INSTRUCTION -> Set the listing down again in full, word for word, with the pictures left out.

RECORDED DATA ->
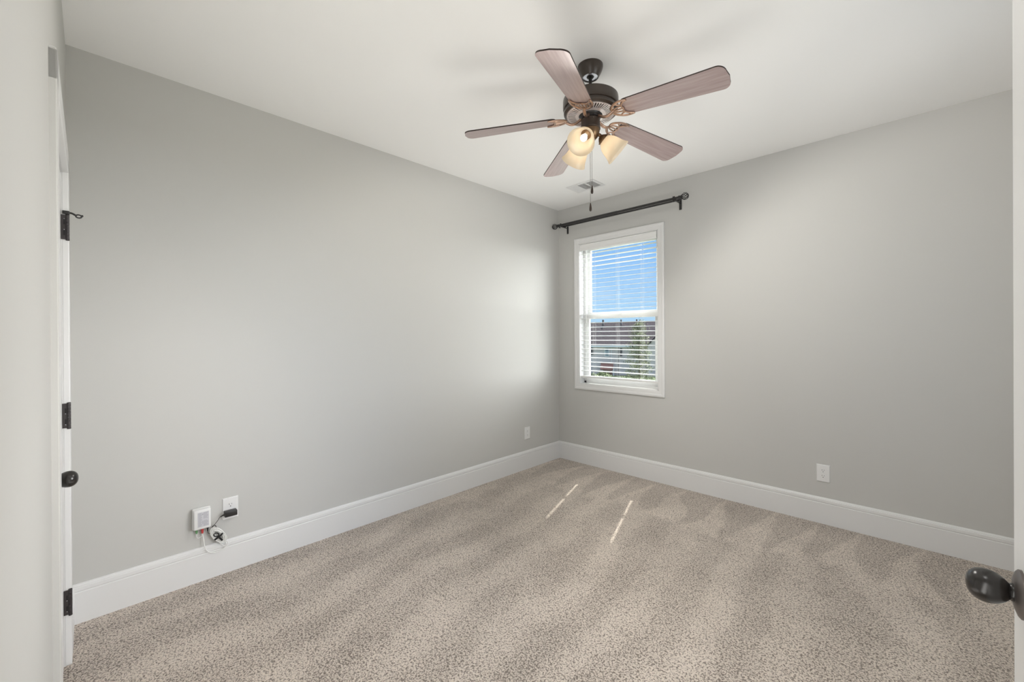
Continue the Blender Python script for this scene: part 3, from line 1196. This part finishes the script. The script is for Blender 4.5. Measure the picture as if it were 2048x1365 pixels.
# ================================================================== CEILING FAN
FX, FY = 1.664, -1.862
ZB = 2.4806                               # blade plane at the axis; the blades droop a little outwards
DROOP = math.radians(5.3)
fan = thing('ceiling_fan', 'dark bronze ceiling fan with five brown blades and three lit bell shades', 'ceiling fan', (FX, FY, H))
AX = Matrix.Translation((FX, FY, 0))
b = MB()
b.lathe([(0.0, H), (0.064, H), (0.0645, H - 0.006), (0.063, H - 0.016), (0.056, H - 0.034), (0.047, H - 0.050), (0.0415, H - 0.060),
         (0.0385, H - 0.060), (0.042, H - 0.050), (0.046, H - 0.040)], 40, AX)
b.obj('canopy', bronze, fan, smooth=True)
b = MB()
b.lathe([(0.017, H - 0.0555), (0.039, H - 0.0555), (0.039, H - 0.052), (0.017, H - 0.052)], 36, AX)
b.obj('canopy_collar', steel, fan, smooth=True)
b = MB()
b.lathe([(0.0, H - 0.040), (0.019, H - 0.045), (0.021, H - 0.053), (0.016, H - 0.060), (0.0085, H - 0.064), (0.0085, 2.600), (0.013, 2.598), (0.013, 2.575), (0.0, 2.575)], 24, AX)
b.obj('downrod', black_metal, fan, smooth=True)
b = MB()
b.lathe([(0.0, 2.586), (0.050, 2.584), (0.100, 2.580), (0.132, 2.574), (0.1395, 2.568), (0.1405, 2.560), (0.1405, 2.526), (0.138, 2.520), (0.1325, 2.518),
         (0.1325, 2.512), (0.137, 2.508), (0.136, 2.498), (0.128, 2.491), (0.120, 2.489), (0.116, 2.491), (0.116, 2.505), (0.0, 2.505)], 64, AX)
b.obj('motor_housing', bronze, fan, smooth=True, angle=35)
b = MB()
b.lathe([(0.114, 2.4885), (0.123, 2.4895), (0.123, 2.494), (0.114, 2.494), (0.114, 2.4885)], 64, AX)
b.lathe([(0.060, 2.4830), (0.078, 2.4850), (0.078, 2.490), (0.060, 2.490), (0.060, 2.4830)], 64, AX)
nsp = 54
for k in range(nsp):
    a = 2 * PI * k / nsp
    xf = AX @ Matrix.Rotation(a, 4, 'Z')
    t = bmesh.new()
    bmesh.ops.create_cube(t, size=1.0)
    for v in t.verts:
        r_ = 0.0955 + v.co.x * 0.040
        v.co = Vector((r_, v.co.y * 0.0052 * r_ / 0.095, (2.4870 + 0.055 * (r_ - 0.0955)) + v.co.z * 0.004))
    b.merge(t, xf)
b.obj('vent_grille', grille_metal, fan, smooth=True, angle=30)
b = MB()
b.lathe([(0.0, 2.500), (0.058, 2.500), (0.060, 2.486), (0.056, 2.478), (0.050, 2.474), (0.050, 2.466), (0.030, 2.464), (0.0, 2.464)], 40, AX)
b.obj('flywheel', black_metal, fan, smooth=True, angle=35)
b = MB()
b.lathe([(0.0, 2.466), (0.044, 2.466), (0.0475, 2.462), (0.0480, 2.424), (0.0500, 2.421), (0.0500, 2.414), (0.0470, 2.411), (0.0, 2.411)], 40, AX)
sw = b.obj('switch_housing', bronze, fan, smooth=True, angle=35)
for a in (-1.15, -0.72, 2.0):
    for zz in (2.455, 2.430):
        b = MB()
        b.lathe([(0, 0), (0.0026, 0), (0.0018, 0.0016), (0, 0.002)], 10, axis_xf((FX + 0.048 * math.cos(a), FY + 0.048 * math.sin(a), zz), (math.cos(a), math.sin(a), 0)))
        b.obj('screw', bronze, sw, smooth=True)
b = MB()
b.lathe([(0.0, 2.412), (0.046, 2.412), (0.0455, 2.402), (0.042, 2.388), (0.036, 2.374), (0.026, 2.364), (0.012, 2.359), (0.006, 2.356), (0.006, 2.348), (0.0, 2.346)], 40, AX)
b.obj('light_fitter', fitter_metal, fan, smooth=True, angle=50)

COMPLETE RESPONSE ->
Continue the Blender Python script for this scene: part 3, from line 1196. This part finishes the script. The script is for Blender 4.5. Measure the picture as if it were 2048x1365 pixels.
# ================================================================== CEILING FAN
FX, FY = 1.664, -1.862
ZB = 2.4806                               # blade plane at the axis; the blades droop a little outwards
DROOP = math.radians(5.3)
fan = thing('ceiling_fan', 'dark bronze ceiling fan with five brown blades and three lit bell shades', 'ceiling fan', (FX, FY, H))
AX = Matrix.Translation((FX, FY, 0))
b = MB()
b.lathe([(0.0, H), (0.064, H), (0.0645, H - 0.006), (0.063, H - 0.016), (0.056, H - 0.034), (0.047, H - 0.050), (0.0415, H - 0.060),
         (0.0385, H - 0.060), (0.042, H - 0.050), (0.046, H - 0.040)], 40, AX)
b.obj('canopy', bronze, fan, smooth=True)
b = MB()
b.lathe([(0.017, H - 0.0555), (0.039, H - 0.0555), (0.039, H - 0.052), (0.017, H - 0.052)], 36, AX)
b.obj('canopy_collar', steel, fan, smooth=True)
b = MB()
b.lathe([(0.0, H - 0.040), (0.019, H - 0.045), (0.021, H - 0.053), (0.016, H - 0.060), (0.0085, H - 0.064), (0.0085, 2.600), (0.013, 2.598), (0.013, 2.575), (0.0, 2.575)], 24, AX)
b.obj('downrod', black_metal, fan, smooth=True)
b = MB()
b.lathe([(0.0, 2.586), (0.050, 2.584), (0.100, 2.580), (0.132, 2.574), (0.1395, 2.568), (0.1405, 2.560), (0.1405, 2.526), (0.138, 2.520), (0.1325, 2.518),
         (0.1325, 2.512), (0.137, 2.508), (0.136, 2.498), (0.128, 2.491), (0.120, 2.489), (0.116, 2.491), (0.116, 2.505), (0.0, 2.505)], 64, AX)
b.obj('motor_housing', bronze, fan, smooth=True, angle=35)
b = MB()
b.lathe([(0.114, 2.4885), (0.123, 2.4895), (0.123, 2.494), (0.114, 2.494), (0.114, 2.4885)], 64, AX)
b.lathe([(0.060, 2.4830), (0.078, 2.4850), (0.078, 2.490), (0.060, 2.490), (0.060, 2.4830)], 64, AX)
nsp = 54
for k in range(nsp):
    a = 2 * PI * k / nsp
    xf = AX @ Matrix.Rotation(a, 4, 'Z')
    t = bmesh.new()
    bmesh.ops.create_cube(t, size=1.0)
    for v in t.verts:
        r_ = 0.0955 + v.co.x * 0.040
        v.co = Vector((r_, v.co.y * 0.0052 * r_ / 0.095, (2.4870 + 0.055 * (r_ - 0.0955)) + v.co.z * 0.004))
    b.merge(t, xf)
b.obj('vent_grille', grille_metal, fan, smooth=True, angle=30)
b = MB()
b.lathe([(0.0, 2.500), (0.058, 2.500), (0.060, 2.486), (0.056, 2.478), (0.050, 2.474), (0.050, 2.466), (0.030, 2.464), (0.0, 2.464)], 40, AX)
b.obj('flywheel', black_metal, fan, smooth=True, angle=35)
b = MB()
b.lathe([(0.0, 2.466), (0.044, 2.466), (0.0475, 2.462), (0.0480, 2.424), (0.0500, 2.421), (0.0500, 2.414), (0.0470, 2.411), (0.0, 2.411)], 40, AX)
sw = b.obj('switch_housing', bronze, fan, smooth=True, angle=35)
for a in (-1.15, -0.72, 2.0):
    for zz in (2.455, 2.430):
        b = MB()
        b.lathe([(0, 0), (0.0026, 0), (0.0018, 0.0016), (0, 0.002)], 10, axis_xf((FX + 0.048 * math.cos(a), FY + 0.048 * math.sin(a), zz), (math.cos(a), math.sin(a), 0)))
        b.obj('screw', bronze, sw, smooth=True)
b = MB()
b.lathe([(0.0, 2.412), (0.046, 2.412), (0.0455, 2.402), (0.042, 2.388), (0.036, 2.374), (0.026, 2.364), (0.012, 2.359), (0.006, 2.356), (0.006, 2.348), (0.0, 2.346)], 40, AX)
b.obj('light_fitter', fitter_metal, fan, smooth=True, angle=50)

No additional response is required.